3scale provides a number of API calls to manage access tokens, this includes storing as well as deleting access tokens. You can find a list of these API calls to manage access tokens in the README here: https://github.com/3scale/nginx-oauth-templates/tree/master/oauth2

As such, you should be able to associate an access token issued outside of 3scale to an application (potentially your single page web app) and use that access token for authorization purposes. In fact 3scale doesn't generate the access tokens, the API Gateway does.

This is all for the purposes of checking that an application in 3scale using a given access token is authorized to call a given API endpoint, i.e authorization only as opposed to authentication and/or identity verification. The user authentication should all have been done outside of 3scale when the user logs in.

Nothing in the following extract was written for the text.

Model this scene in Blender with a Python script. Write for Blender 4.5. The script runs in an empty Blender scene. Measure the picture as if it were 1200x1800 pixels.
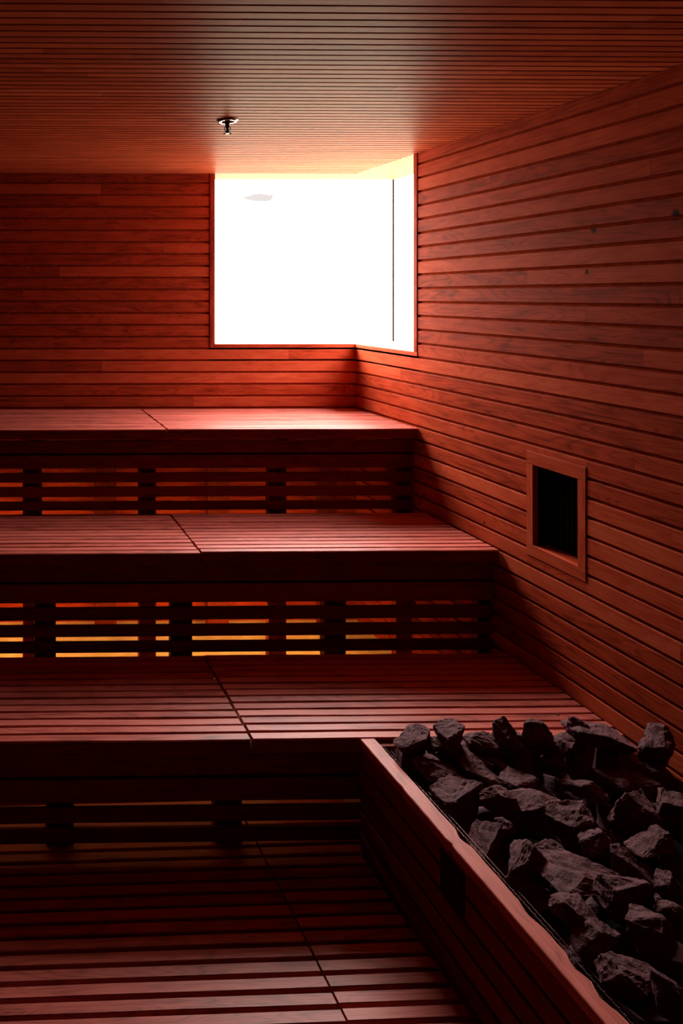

3scale provides a number of configuration templates for the API Gateway depending on the flow that you want to implement and whether you want the token to be generated by the API Gateway (token-generation folders) or by an external OAuth provider (no-token-generation folders.) You can find these templates here with some explanation about how they work inside each of the different flow folders: https://github.com/3scale/nginx-oauth-templates/tree/master/oauth2. Since you have your own OAuth provider for generating access tokens, you will need to use these templates instead of the files generated inside the Integration page in 3scale.

To answer your specific questions:

  • The OAuth login url should really be a page (protected behind the ssologin page) that allows your users to authorize/deny access to an application accessing their resources via an API. It seems like your SSO provider does not require this so it seems to be following the resource owner password flow.

  • In this flow (resource owner password) the access token is returned when calling the /oauth/token endpoint on the API Gateway. The Gateway will then call the external OAuth Provider's access token endpoint (with the relevant parameters) and once it receives an access token back, it will store it in 3scale and return it to the calling application. With other flows, it is sent to the redirect url by the API Gateway instead. However, if your SSO provider already returns an access token to your application's redirect url, you can do 2 things:

    1. Call the 3scale endpoint to store the access token returned, directly from your application
    2. Make the redirect_url for the SSO provider be the API Gateway instead of your application so that it stores the access token in 3scale and sends the access_token back to your application also. This will require customizing the API Gateway configuration templates.
  • It is entirely up to you where the access token is sent. However, you would have to configure this location in the Nginx configuration templates so that the access token is extracted correctly. e.g https://github.com/3scale/nginx-oauth-templates/blob/master/oauth2/resource-owner-password-flow/no-token-generation/nginx.lua#L198-L207 and https://github.com/3scale/nginx-oauth-templates/blob/master/oauth2/resource-owner-password-flow/no-token-generation/nginx.lua#L312

Ultimately the Gateway can sit between your application and the access token issuer to capture and store these in 3scale, mediating the whole exchange. The only limit in 3scale is the access token format which has to be an alphanumeric string up to 256 chars long.